# Exercise brief:
Your answer should be only a number: how many lines include the word "that".

# Dataset extract:
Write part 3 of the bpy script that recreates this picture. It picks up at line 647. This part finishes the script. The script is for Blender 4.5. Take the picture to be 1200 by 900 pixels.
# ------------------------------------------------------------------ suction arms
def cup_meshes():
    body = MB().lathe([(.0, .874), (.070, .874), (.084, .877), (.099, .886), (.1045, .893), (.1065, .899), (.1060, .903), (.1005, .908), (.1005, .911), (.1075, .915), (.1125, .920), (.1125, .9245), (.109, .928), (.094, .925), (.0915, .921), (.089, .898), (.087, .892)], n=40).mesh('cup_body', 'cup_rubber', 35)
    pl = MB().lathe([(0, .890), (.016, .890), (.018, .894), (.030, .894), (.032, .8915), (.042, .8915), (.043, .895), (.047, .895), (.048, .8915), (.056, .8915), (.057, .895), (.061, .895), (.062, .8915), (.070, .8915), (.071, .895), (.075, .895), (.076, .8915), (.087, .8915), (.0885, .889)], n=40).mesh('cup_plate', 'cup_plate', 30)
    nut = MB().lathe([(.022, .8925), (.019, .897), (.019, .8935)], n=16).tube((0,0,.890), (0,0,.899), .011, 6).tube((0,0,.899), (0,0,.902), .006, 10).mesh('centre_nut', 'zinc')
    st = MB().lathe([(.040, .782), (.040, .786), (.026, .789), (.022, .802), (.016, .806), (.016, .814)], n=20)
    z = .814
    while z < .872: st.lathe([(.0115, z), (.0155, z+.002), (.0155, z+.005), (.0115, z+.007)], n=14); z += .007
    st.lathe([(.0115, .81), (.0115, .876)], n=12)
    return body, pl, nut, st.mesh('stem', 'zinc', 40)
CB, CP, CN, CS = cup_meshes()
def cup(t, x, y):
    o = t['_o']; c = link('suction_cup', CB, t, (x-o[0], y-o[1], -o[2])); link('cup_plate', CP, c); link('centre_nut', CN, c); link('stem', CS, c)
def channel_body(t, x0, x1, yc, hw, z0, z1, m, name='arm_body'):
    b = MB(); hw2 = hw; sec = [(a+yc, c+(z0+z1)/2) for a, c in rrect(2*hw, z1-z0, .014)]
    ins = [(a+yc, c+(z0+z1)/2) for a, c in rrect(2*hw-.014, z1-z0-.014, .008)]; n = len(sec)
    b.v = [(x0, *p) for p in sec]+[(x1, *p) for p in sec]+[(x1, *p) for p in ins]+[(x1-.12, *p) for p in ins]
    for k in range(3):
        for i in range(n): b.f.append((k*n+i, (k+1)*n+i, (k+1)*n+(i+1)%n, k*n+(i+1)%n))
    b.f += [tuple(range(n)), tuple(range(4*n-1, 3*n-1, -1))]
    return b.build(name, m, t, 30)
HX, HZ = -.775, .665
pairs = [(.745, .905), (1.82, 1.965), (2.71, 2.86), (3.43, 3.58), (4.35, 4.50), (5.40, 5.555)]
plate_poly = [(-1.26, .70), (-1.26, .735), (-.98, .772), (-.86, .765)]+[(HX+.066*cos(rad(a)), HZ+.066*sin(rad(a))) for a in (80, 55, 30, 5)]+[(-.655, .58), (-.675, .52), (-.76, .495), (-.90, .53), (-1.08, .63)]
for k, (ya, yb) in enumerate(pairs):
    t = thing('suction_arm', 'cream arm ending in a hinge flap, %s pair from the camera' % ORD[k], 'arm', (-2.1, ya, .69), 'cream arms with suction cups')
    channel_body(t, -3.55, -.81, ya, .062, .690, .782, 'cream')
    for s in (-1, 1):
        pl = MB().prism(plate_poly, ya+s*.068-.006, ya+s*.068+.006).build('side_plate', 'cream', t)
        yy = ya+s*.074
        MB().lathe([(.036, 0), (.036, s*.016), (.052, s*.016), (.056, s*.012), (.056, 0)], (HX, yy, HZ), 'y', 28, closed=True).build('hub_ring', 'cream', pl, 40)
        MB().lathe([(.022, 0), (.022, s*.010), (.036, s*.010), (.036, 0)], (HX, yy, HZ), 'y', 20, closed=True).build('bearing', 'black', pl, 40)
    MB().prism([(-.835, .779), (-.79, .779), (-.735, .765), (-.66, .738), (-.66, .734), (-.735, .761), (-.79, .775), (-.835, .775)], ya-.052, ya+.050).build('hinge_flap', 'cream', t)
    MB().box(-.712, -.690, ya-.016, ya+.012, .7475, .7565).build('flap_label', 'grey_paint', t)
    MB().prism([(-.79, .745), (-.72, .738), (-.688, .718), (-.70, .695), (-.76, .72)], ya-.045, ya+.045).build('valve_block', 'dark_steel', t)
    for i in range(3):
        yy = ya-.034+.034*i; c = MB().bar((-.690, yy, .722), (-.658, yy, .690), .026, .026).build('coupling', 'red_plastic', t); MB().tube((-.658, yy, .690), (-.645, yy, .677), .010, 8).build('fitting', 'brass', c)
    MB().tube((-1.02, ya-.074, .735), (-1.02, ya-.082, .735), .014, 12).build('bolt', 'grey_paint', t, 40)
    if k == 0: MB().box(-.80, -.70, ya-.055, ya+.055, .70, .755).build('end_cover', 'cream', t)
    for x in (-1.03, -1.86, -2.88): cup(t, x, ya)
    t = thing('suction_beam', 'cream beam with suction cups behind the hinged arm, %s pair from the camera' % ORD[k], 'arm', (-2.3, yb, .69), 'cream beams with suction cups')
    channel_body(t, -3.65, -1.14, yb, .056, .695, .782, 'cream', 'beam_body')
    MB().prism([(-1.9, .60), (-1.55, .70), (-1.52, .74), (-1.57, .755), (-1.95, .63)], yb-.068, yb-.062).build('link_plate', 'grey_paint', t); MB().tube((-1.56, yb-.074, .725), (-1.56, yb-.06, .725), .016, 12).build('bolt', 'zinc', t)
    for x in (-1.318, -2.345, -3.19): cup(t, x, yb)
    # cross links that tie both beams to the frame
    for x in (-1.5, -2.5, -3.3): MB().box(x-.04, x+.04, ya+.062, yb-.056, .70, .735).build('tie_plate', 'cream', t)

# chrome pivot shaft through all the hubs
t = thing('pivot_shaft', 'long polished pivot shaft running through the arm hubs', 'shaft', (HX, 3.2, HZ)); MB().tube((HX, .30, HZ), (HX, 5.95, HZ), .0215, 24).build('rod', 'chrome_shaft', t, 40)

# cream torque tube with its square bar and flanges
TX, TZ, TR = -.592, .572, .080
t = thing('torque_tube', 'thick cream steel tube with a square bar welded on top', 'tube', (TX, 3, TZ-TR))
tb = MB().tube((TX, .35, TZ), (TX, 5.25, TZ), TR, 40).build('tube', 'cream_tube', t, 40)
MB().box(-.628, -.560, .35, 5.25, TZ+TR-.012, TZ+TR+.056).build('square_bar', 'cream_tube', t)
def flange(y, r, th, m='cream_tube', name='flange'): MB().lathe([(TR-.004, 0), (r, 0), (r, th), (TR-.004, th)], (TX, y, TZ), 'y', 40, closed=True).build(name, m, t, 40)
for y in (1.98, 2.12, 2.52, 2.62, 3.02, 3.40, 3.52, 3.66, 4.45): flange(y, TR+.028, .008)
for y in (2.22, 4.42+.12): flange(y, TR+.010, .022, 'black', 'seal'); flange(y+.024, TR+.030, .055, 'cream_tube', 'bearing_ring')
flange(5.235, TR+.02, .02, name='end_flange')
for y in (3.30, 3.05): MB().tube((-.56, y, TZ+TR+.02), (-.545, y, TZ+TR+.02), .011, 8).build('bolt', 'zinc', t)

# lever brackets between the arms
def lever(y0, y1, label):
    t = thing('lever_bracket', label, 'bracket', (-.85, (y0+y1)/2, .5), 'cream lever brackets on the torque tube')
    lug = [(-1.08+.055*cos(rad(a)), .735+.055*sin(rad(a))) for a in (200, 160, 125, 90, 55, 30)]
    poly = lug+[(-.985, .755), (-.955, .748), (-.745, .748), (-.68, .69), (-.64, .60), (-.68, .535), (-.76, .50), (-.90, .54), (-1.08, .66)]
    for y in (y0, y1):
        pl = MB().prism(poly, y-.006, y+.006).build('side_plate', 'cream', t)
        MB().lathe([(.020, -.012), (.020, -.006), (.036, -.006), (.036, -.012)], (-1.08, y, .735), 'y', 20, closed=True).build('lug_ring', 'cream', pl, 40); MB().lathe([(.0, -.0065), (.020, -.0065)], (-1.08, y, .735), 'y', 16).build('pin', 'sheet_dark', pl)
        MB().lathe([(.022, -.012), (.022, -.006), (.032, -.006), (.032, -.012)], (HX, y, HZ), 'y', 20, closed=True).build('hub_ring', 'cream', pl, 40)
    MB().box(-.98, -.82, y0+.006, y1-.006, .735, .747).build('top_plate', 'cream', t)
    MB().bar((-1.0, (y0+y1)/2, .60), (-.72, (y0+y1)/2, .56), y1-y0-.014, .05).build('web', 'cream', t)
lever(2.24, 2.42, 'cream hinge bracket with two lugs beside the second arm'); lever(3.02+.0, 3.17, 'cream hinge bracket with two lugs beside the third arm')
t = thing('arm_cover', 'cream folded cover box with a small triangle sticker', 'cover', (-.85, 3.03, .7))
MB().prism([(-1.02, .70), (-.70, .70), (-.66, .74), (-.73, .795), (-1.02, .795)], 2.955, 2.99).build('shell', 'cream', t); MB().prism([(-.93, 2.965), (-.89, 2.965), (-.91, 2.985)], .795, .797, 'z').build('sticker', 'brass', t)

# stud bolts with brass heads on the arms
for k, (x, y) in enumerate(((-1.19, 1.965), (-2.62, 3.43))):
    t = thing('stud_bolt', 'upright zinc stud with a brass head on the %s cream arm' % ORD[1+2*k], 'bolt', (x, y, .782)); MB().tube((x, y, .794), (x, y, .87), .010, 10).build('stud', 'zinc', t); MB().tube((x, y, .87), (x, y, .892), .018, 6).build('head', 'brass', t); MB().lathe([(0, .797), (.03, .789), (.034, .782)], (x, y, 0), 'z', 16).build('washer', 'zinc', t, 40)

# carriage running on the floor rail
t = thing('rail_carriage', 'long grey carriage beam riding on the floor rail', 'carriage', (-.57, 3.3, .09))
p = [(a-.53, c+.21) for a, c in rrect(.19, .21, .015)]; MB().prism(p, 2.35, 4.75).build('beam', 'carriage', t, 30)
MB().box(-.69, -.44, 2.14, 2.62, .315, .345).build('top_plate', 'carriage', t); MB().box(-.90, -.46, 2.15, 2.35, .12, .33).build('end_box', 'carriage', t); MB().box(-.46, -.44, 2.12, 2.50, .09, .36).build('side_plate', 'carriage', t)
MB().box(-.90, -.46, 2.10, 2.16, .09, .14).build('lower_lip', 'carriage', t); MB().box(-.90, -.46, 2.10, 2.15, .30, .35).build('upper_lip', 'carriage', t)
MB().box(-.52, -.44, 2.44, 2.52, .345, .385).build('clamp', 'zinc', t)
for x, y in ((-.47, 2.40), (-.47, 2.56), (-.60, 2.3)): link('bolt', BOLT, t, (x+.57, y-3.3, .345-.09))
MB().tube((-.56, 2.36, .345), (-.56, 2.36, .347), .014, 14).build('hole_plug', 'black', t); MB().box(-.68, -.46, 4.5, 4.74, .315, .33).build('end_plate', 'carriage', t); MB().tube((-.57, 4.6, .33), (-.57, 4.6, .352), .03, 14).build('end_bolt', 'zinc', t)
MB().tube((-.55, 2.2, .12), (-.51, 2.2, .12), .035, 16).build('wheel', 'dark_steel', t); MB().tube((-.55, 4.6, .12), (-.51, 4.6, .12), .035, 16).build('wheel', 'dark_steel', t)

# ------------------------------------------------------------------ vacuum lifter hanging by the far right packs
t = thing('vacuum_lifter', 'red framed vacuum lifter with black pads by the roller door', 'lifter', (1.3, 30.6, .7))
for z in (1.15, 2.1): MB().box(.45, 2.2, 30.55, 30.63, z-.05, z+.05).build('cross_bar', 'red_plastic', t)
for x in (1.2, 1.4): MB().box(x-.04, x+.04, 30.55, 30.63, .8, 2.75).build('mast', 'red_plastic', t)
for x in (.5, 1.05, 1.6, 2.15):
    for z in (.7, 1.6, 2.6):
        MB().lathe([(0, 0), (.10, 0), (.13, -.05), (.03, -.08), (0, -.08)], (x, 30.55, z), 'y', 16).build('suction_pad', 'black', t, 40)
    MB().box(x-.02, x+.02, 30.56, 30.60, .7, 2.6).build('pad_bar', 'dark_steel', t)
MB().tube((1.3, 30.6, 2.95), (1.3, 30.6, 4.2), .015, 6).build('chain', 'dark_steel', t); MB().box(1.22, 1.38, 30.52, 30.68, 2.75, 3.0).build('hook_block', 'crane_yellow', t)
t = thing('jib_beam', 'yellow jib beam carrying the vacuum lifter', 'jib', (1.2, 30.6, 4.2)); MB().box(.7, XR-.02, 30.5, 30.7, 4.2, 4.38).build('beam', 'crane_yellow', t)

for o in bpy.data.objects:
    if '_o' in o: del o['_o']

# Complete output:
2